Spanish 10-year yields
Italian 10-year yields
Final Thoughts
Volume has been low over the past month since November 30th’s big uptick. The holidays will be keeping many away or hesitant to make any big moves before year-end. Window dressing has probably already been accomplished by selling losers and buying winners. Additionally, covered calls have probably been written to boost performance and might explain a wimpy VIX at 22.89 despite the selloff over the past two weeks. The volatility index is now four days below the 200-day moving average and a healthy sign for risk-on assets. In addition, despite the dollar’s move above 80, do not get too overzealous with a January high at 81.31 acting as resistance. That too could support commodities and stocks over the next couple of weeks.
I’m expecting some sideways movement in the market over the next week or two before the Q4 earnings season kicks off. Leading into Alcoa’s earnings on the 9th, I’m anticipating another “hope rally” although tech may underperform with Thailand HDD supply problems. We continue to get sober comments from earnings and guidance in the semi group (minus Broadcom) and many are stating inventory and Thailand supply issues are at the heart. While those are short-term issues, they could cause the sector to underperform heading into earnings. Reflecting on today’s sector performance, the leader was energy, then materials, then financials, and industrials. Market perform was consumer discretionary and Technology while the risk-off sectors: staples, utilities, and health care underperformed.

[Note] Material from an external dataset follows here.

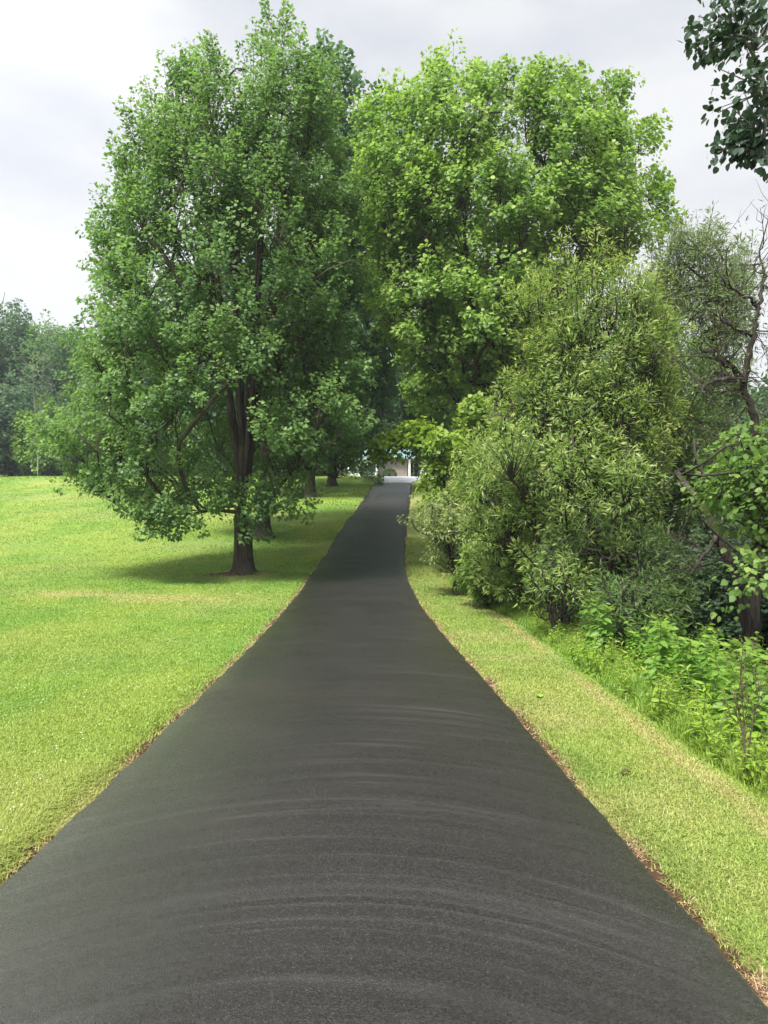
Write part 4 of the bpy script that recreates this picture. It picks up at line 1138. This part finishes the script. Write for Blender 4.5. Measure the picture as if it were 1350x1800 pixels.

After the close, Oracle (ORCL) missed estimates. The average estimate was for 57 cents on the quarter and they earned 43 cents by GAAP standards and 54 cents by non-GAAP standards. The weakness appears to be in hardware as revenues were down 14% while software revenues were up 2% for new software and 9% for old. They expect things to turn around in the second half based on new cloud products. Nike (NKE) also reported, beating estimates with $1.00 per share versus the average estimate for 97¢. Order futures were up 13%.